Dans cette salle, des ballots empilés frôlent le plafond. Carton et plastique prendront bientôt le chemin des recycleurs, comme Cascades ou Plastrec. Le verre ira à l’usine de micronisation de Tricentris, où l’on en fera des abrasifs, des granulats ou des sables. Dans une porte de garage, on aperçoit la remorque d’un camion remplie à ras bord de canettes d’aluminium. Deux millions de canettes — consignées ou pas — atterrissent ici chaque semaine. Elles iront chez Tomra, à Baie-d’Urfé, qui les expédie ensuite vers des fonderies.

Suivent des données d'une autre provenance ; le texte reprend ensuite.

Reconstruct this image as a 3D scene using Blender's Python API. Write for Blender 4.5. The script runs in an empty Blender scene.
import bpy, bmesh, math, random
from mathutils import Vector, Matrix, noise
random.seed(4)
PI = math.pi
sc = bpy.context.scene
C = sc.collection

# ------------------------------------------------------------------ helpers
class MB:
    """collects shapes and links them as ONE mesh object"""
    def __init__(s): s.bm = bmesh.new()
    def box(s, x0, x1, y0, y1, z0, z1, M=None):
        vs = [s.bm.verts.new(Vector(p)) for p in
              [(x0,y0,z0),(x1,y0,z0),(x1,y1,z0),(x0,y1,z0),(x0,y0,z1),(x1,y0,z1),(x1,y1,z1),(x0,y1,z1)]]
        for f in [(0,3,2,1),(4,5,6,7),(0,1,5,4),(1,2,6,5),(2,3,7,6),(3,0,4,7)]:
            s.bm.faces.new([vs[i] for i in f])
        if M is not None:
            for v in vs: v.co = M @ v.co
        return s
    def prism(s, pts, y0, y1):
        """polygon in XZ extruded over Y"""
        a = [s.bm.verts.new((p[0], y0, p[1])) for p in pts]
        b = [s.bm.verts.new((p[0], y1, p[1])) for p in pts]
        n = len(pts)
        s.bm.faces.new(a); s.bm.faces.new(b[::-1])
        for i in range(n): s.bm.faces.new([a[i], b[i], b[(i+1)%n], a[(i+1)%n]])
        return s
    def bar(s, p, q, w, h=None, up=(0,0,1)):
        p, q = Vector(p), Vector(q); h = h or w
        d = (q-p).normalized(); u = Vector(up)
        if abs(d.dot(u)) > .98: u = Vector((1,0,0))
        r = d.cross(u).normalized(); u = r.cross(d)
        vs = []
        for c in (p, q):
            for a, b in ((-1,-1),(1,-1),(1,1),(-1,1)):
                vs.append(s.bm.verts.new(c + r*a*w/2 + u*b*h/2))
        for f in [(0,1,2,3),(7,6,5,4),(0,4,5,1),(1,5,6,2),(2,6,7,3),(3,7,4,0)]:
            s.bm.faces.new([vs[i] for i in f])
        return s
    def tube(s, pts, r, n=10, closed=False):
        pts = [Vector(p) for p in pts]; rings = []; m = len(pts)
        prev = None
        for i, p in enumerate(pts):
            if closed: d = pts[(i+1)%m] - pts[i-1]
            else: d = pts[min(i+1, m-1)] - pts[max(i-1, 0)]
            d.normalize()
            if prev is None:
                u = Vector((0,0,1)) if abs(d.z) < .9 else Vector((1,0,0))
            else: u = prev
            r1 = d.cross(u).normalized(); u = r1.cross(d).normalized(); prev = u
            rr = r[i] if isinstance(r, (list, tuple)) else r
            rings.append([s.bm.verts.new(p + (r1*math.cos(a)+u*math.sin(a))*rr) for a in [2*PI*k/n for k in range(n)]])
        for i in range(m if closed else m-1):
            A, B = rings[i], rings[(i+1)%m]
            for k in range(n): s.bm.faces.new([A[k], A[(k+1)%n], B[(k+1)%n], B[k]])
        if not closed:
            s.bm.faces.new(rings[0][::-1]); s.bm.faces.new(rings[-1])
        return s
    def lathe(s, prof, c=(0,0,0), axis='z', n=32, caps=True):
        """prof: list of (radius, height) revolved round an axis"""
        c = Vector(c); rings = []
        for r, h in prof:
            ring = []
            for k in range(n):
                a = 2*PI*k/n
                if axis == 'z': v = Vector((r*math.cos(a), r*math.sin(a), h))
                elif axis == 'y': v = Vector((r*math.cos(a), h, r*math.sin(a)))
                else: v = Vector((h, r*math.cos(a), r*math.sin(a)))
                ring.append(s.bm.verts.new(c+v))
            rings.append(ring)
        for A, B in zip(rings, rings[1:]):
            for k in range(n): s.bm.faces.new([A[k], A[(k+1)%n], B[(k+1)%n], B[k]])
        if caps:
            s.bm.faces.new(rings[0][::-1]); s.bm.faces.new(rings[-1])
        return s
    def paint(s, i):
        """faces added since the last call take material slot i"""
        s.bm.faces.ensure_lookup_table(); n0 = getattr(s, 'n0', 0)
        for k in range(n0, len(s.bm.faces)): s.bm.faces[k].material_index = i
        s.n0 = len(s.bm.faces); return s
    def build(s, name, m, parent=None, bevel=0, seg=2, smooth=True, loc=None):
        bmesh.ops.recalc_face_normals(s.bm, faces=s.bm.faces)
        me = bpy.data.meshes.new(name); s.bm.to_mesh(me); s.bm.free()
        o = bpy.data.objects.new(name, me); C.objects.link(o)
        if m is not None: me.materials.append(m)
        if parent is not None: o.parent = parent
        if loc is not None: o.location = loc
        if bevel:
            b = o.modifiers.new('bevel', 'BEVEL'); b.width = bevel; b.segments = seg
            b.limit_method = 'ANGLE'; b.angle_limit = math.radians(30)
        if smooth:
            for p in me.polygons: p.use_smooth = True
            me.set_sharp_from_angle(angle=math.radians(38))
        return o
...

La majorité de la matière recyclée qui sort des centres de tri du Québec est désormais recyclée dans la province. En 2012, seulement 48 % de cette matière se retrouvait chez un conditionneur ou un recycleur québécois, selon Recyc-Québec. En 2021, la proportion est grimpée à 61 %. Les centres de tri ont tout intérêt à vendre au Québec : ils diminuent les coûts de transport des ballots.
Deux grands changements en vue
Les emballages mal conçus représentent un frein au recyclage efficace. Les sachets de plastique souple impossibles à étirer ne sont pas recyclables, par exemple. Dès 2025, les choses vont commencer à changer. L’atteinte des objectifs de récupération et de recyclage reposera alors sur les épaules des entreprises qui mettent en marché des contenants, des emballages et des imprimés au Québec. Elles auront tout intérêt à choisir des produits facilement recyclables.
Un autre changement important se mettra en place dès novembre prochain. Le gouvernement commencera alors à imposer progressivement la consigne élargie. À terme, celle-ci visera tous les contenants de boisson. Québec espère que cela diminuera le nombre de bouteilles placées à la poubelle. Toutefois, on ne sait pas encore si les citoyens afflueront en masse aux nouvelles machines gobeuses.
« La consigne, c’est une bonne idée si on réemploie le contenant, comme on le fait avec la bière locale et la pinte de lait en verre », juge M. Pratte. Toutefois, avec la canette d’aluminium ou le contenant cartonné de jus, il n’y a pas de réemploi possible : même consignés, ces contenants seront simplement recyclés. À quoi bon demander aux gens de se rendre à un point de dépôt si un camion de recyclage passe déjà devant chez eux ? demande le coach du bac.
Pendant ce temps, dans l’usine, les trieurs continuent leur besogne essentielle. Est-ce qu’on s’habitue aux tapis qui filent à toute allure ? « Je me souviens, quand je suis rentrée, il y a 23 ans, ça m’a pris deux semaines pour m’habituer, répond Mme Hoffman. Je n’avais pas de voiture, j’étais jeune, je m’en venais à vélo avec mes caps d’acier ! » raconte-t-elle en riant, toujours fière de « faire quelque chose de bien pour la planète ».
Portes ouvertes
Tricentris tiendra bientôt des portes ouvertes dans ses centres de tri de Lachute (24 mai), de Terrebonne (25 mai) et de Gatineau (6 juin).